Politics

Judge Andrew Napolitano: ‘When unjust laws are popular … only disobedience can change them’

Jamie Weinstein Senior Writer
Font Size:

Judge Andrew Napolitano is the author of the new book “It is Dangerous to Be Right when the Government is Wrong: The Case for Personal Freedom.”

An author of five previous books on the Constitution, Napolitano is the Fox News Channel’s senior judicial analyst and the host of “Freedom Watch” on the Fox Business Network. He recently agreed to answer The Daily Caller’s questions about his latest book:

Why did you write “It is Dangerous to Be Right”?

To underscore the inalienability of our rights, and to warn about the dangers of their subtle loss to the government.

What is the main theme you want readers to take away?

That the individual, with an immortal soul, is a greater good than the state which is an artificial creation based on force; that government is essentially the negation of freedom; that the government is not your friend.

Explain why it is an individual’s right to disobey unjust laws. Should they be prepared to face the consequences?

When unjust laws are popular, like Jim Crow laws were in the South in the 1950s, only disobedience can change them. With disobedience can come horrific consequences, like the victims of Bull Connor or the murder of Martin Luther King Jr., or liberation, like later generations of blacks enjoyed because of their forebears’ disobedience.

Which unjust laws have you disobeyed?

As an attorney and former life-tenured judge, I have taken an oath to obey all laws, even unjust ones. Ugh.

You discuss in the book the decline of personal freedom in America. What have been the most egregious infringements on freedom in recent years?

The destruction of Fourth Amendment rights via the national security state and the so-called war on drugs.

Has our freedom really been curtailed so considerably? Certainly, there hasn’t been as significant an infringement on personal liberty as there was during World War I and World War II, right? Aren’t we are still one of the freest countries in the world?

Being among the freest countries in the world is a meek standard. Our freedoms are far less than they were during the two world wars.

We have a president who has been judge, jury, and executioner on an American; who has started a war without congressional authorization; and who thinks the Constitution is just a guideline or a goal. We have a federal apparatus that can and does monitor our every movement, conversation, and financial transaction. We have and have had since FDR a Congress that thinks it can write any law, tax any event, and regulate any behavior it wishes; whose only self-recognized limits on its power is whatever it can get away with.

We have lost the rule of law we once boasted of enjoying.

Texas Gov.
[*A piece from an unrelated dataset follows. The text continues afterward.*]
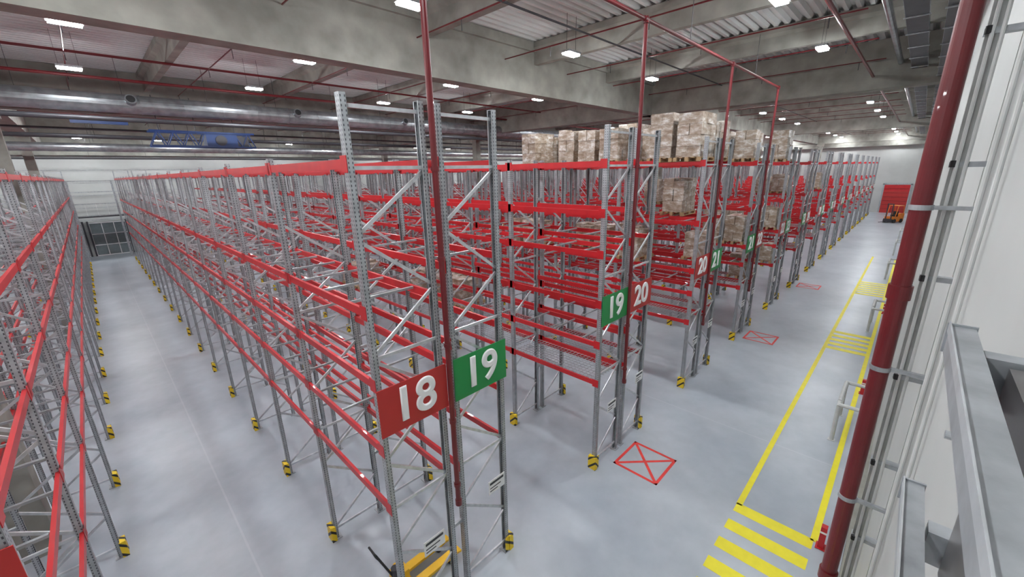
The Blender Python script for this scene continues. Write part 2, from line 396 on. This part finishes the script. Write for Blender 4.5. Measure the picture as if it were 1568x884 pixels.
goods(3,0,4.2,(0,1),False); goods(3,0,5.72,(4,),True); goods(4,0,4.2,(0,2),True); goods(4,0,2.46,(0,1,4),True); goods(3,1,2.46,(0,),True)
goods(1,1,2.46,(7,8,10),True); goods(1,0,2.46,(13,14),True); goods(5,0,5.72,(1,2),True); goods(6,0,5.72,(0,),True)
# ---------------------------------------------------------------- floor markings
m=MB(); e=.004
def strip(x0,x1,y0,y1,mat): m.box(x0,x1,y0,y1,0,e,mat)
strip(8.8,44,-3.14,-3.02,YEL); strip(8.8,44,-4.52,-4.40,YEL)
x=8.85
while x>-3: strip(x-.30,x,-4.46,-3.03,YEL); x-=.60
for xa,xb in ((20.2,22.9),(30.4,33.8)):
    x=xa
    while x<xb: strip(x,x+.3,-4.40,-3.14,YEL); x+=.55
obj("walkway_marking",m.mesh("walkway_marking"))
for xa in (8.10,8.10+2*P,8.10+4*P):
    m=MB(); s=1.18; w=.07; y0=-1.46
    m.box(0,s,y0,y0+w,0,e,RLINE);m.box(0,s,y0+s-w,y0+s,0,e,RLINE);m.box(0,w,y0,y0+s,0,e,RLINE);m.box(s-w,s,y0,y0+s,0,e,RLINE)
    m.bar((w*.7,y0+w*.7,e/2+.001),(s-w*.7,y0+s-w*.7,e/2+.001),w,e,RLINE); m.bar((w*.7,y0+s-w*.7,e/2+.002),(s-w*.7,y0+w*.7,e/2+.002),w,e,RLINE)
    obj("fire_extinguisher_floor_mark",m.mesh("floor_mark"),None,(xa,0,0))
# ---------------------------------------------------------------- wall fittings
m=MB(); px,py=4.6,-4.745
m.tube((px,py,0),(px,py,10.5),.066,DRED,24)
for z in (.5,2.2,4.2,5.6,7.0,8.6,10.2):
    m.tube((px,py,z-.02),(px,py,z+.02),.075,GALV,24); m.box(px-.02,px+.02,WALLY+.005,py,z-.015,z+.015,GALV)
for z in (3.2,6.3,9.4): m.tube((px,py,z-.06),(px,py,z+.06),.08,DRED,24)
obj("sprinkler_standpipe",m.mesh("sprinkler_standpipe"))
m=MB(); m.box(4.70,4.74,-4.92,-4.85,1,10.4,STRUT)
for z in [1+.9*i for i in range(10)]: m.box(4.68,4.76,WALLY+.01,-4.84,z,z+.04,GALV); m.tube((4.66,-4.86,z),(4.66,-4.86,z+.05),.018,BLACK,8)
m.tube((4.66,-4.88,1),(4.66,-4.88,10.4),.012,WRAIL,8); m.tube((4.66,-4.93,1),(4.66,-4.93,10.4),.012,WRAIL,8); m.tube((4.3,-5.02,1),(4.3,-5.02,10.4),.015,WRAIL,8); m.tube((3.7,-5.02,5),(3.7,-5.02,10.4),.012,WRAIL,8)
obj("cable_strut_channel",m.mesh("cable_strut_channel"))
m=MB()
def hchan(y0,y1,x0,x1,z,h=.09):
    m.box(x0,x1,y0,y1,z-.005,z,GALV); m.box(x0,x1,y1-.005,y1,z-h,z-.005,GALV); m.box(x0,x1,y0,y0+.005,z-h,z-.005,GALV)
    m.box(x0,x1,y1,y1+.004,z-.02,z+.012,GALVB)
    m.box(x1-.004,x1+.004,y0-.004,y1+.006,z-h,z+.006,GALV)
hchan(-4.905,-4.85,-2.5,1.80,6.85); hchan(-4.90,-4.85,-2.5,1.80,6.27,.08)
for x in (-1.8,-.4,.9,1.6):
    m.box(x-.03,x+.03,WALLY+.005,-4.91,6.70,6.84,GALV); m.box(x-.03,x+.03,WALLY+.005,-4.91,6.15,6.26,GALV)
DGAL=plain("weathered_galvanised_sheet",(.16,.15,.15),.3,.7,.35,2.5)
m.box(-2.5,1.55,WALLY+.01,-4.95,6.15,6.83,DGAL)
m.box(2.05,2.09,-5.04,-5.02,6.9,7.25,GALV); m.tube((2.07,-5.03,7.22),(2.07,-4.98,7.22),.02,GALV); m.tube((2.6,-5.045,6.1),(2.6,-5.0,6.1),.02,GALV)
obj("galvanised_guide_rail",m.mesh("guide_rail"))
def guard():
    b=MB()
    b.path([(0,0,0),(0,0,1.05),(.12,0,1.15),(1.5,0,1.15),(1.62,0,1.05),(1.62,0,0)],.05,WRAIL)
    b.path([(0,0,.6),(1.62,0,.6)],.035,WRAIL)
    b.path([(0,0,1.1),(0,-.55,1.1)],.05,WRAIL); b.path([(1.62,0,1.1),(1.62,-.55,1.1)],.05,WRAIL)
    b.box(-.08,.08,-.08,.08,.005,.015,WRAIL); b.box(1.54,1.70,-.08,.08,.005,.015,WRAIL)
    return b.mesh("guard_rail")
GR=guard()
for x in (13.0,23.5,35.5,45.5,54): obj("guard_rail",GR,None,(x,-4.22,0))
m=MB(); m.box(-.06,.06,-.05,.05,.015,.5,RED); m.box(-.1,.1,-.08,.08,0,.015,RED); m.box(-.065,.065,-.055,.055,.36,.40,SWHT); BP=m.mesh("bollard")
for x in (8.75,16.6,27.0): obj("wall_bumper_post",BP,None,(x,-4.58,.004))
m=MB(); m.box(FARX-.08,FARX-.02,-3.9,-1.0,0,3.3,SRED); m.box(FARX-.08,FARX-.02,-3.9,-1.0,3.3,4.2,RED)
for z in (.6,1.2,1.8,2.4,3.0,3.6): m.box(FARX-.10,FARX-.08,-3.85,-1.05,z-.02,z+.02,DRED)
m.box(FARX-.1,FARX-.02,-4.1,-3.9,0,4.35,GALV); m.box(FARX-.1,FARX-.02,-1.0,-.8,0,4.35,GALV); m.box(FARX-.1,FARX-.02,-4.1,-.8,4.2,4.45,GALV)
obj("door_1",m.mesh("door_1"))
for i,x0 in enumerate((-3.6,-.4)):
    m=MB(); Y=FARY-.03; m.box(x0,x0+2.7,Y-.05,Y,0,3.3,GLASS)
    for j in range(4): m.box(x0+j*.9-.03,x0+j*.9+.03,Y-.09,Y-.05,0,3.3,SWHT)
    for z in (0.05,1.1,2.2,3.3): m.box(x0,x0+2.7,Y-.09,Y-.05,z-.04,z+.04,SWHT)
    m.box(x0-.15,x0,Y-.12,Y,0,3.5,DARK); m.box(x0+2.7,x0+2.85,Y-.12,Y,0,3.5,DARK)
    obj("door_%d"%(i+2),m.mesh("dock_door"))
m=MB()
for x in (-7,-4,-1,2,5,8):
    m.box(x-.08,x+.08,51.2,51.36,0,7.4,GALV)
for z in (4.2,5.3,6.4,7.4): m.box(-7,8,51.2,51.3,z-.08,z,GALV)
m.box(-7,8,51.2,53.2,4.0,4.1,DARK)
for x in [-7+.75*i for i in range(21)]: m.box(x-.02,x+.02,51.22,51.26,4.2,5.3,WRAIL)
obj("steel_platform",m.mesh("steel_platform"))
# ---------------------------------------------------------------- pallet jack
m=MB()
for yy in (.58,.95):
    m.box(2.62,3.55,yy-.08,yy+.08,.14,.20,YELJ); m.obox((3.62,yy,.155),((.08,0,-.015),(0,.07,0),(.0,0,.022)),YELJ)
    m.tube((3.45,yy-.05,.045),(3.45,yy+.05,.045),.045,BLACK)
m.box(2.42,2.64,.50,1.03,.14,.34,YELJ); m.box(2.46,2.62,.62,.91,.34,.55,YELJ)
m.tube((2.42,.765,.2),(2.42,.765,.62),.07,DARK); 
for yy in (.70,.83): m.tube((2.34,yy-.03,.09),(2.34,yy+.03,.09),.09,BLACK,16)
m.tube((2.38,.765,.45),(2.12,.765,1.15),.02,BLACK); m.path([(2.12,.765,1.12),(2.11,.66,1.17),(2.07,.66,1.29),(2.07,.87,1.29),(2.11,.87,1.17),(2.12,.765,1.12)],.018,BLACK)
obj("pallet_jack",m.mesh("pallet_jack"))
m=MB()
m.box(-1.0,.7,-.55,.55,.15,.75,ORNG); m.box(-1.0,-.3,-.55,.55,.75,1.15,ORNG); m.box(-.3,.1,-.3,.3,.75,.95,BLACK); m.box(-.35,-.25,-.28,.28,.95,1.4,BLACK)
for a in (-.6,.55):
    for s in (-1,1): m.tube((a,s*.45,.25),(a,s*.6,.25),.25,BLACK,18)
for s in (-.5,.5):
    m.bar((-.9,s,1.15),(-.7,s,2.1),.06,.06,ORNG); m.bar((.45,s,.75),(.2,s,2.1),.06,.06,ORNG); m.bar((.85,s*.6,.1),(.85,s*.6,2.4),.1,.08,DARK); m.box(.9,2.0,s*.5-.06,s*.5+.06,.08,.13,DARK)
m.box(-.75,.25,-.55,.55,2.1,2.15,ORNG); m.box(.86,.92,-.5,.5,.1,.5,DARK); m.box(.8,.9,-.35,.35,2.3,2.4,DARK)
obj("forklift",m.mesh("forklift"),None,(72,-3.1,0),(0,0,2.6))
# ---------------------------------------------------------------- world / camera
w=D.worlds.new("world"); bpy.context.scene.world=w; w.use_nodes=True
w.node_tree.nodes["Background"].inputs[0].default_value=(.6,.65,.7,1); w.node_tree.nodes["Background"].inputs[1].default_value=.3
yaw,pit,rol=math.radians(44.54),math.radians(16.07),math.radians(-1.29)
F=Vector((math.cos(yaw)*math.cos(pit),math.sin(yaw)*math.cos(pit),-math.sin(pit)))
R=Vector((math.sin(yaw),-math.cos(yaw),0)); U=R.cross(F)
R2=R*math.cos(rol)+U*math.sin(rol); U2=-R*math.sin(rol)+U*math.cos(rol)
cd=D.cameras.new("camera"); cd.sensor_width=36; cd.lens=36*620.1/1568; cd.clip_start=.02; cd.clip_end=300
co=D.objects.new("camera",cd); COL.objects.link(co)
M=Matrix.Identity(4)
for i,c in enumerate((R2,U2,-F)):
    for j in range(3): M[j][i]=c[j]
M.translation=Vector((0,-4.70,7.34)); co.matrix_world=M
bpy.context.scene.camera=co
Rick Perry has taken a lot of flack for saying, in an off-the-cuff comment, that he believed Texas could secede from the union if it didn’t like what Washington was doing. Do you believe secession is a legitimate option for states?

On this issue, Gov. Perry is correct. The taboo on secession is a trick played by the Big Government types. We became a country, for Heaven’s sake, by seceding from Great Britain. And the “sheet anchor of our liberties,” the Declaration of Independence, is a legal and moral justification for secession, and it is codified in federal law.


How do you think Americans should act to help restore freedoms that have been lost?

Repeal the 16th and 17th amendments, and begin the dismantling of the welfare state, the administrative state, and the warfare state.

What three books most helped shape your worldview?

The Conscience of a Conservative” by Barry Goldwater

The Road to Serfdom” by F. A. Hayek

Orthodoxy” by G. K. Chesterton

This is your sixth book. Do you plan on writing more?

The seventh, “Theodore and Woodrow: How a Republican and a Democrat conspired to Destroy the Constitution” is nearly done and due out in the Spring of 2012; and “A Passion for Freedom,” which is a collection of my on-air rants, is due in 2013.